Mis padres son maestros de escuela. Los dos. Ya no van al centro porque están jubilados. Pero un maestro es maestro hasta el último de sus días. De esto saben mucho los japoneses y su concepto de ikigai.
Nuestra casa estaba siempre llena de libros. Sobre todo, libros infantiles. Mi padre era el responsable de la biblioteca y traía a casa siempre las novedades. Los libros más ingeniosos, los de las historias más extraordinarias.
Mi padre incluso creaba sus propias historias por las noches para dormirnos. Las hacía tan interesantes y visuales que nuestra madre acababa entrando en la habitación pidiendo silencio a unos niños excitados.
Mi madre fue quien me contagió la pasión por el cine. A ella se la inculcó su padre. Esto viene de lejos. Siempre me escuchaba hablar con entusiasmo de las películas que había visto y de las que quería ver.

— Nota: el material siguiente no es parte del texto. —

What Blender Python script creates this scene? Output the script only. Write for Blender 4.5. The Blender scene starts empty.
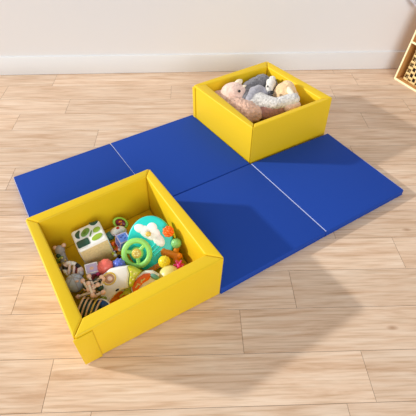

Mi primer trabajo, con 16 años, fue en una sala de cine de mi ciudad. Donde veía una y mil veces la misma única película que programaban semanalmente. Hasta que me sabía de memoria los planos, las frases y las reacciones del público.
Así que las historias son algo con lo que he crecido desde pequeño como parte de mi día a día. El hacer de lo ordinario, algo extraordinario.
Para mi, todo empieza con un «te voy a contar una cosa». Ahí empieza una historia.
Y estas son las historias que nos gusta contar en las bodas.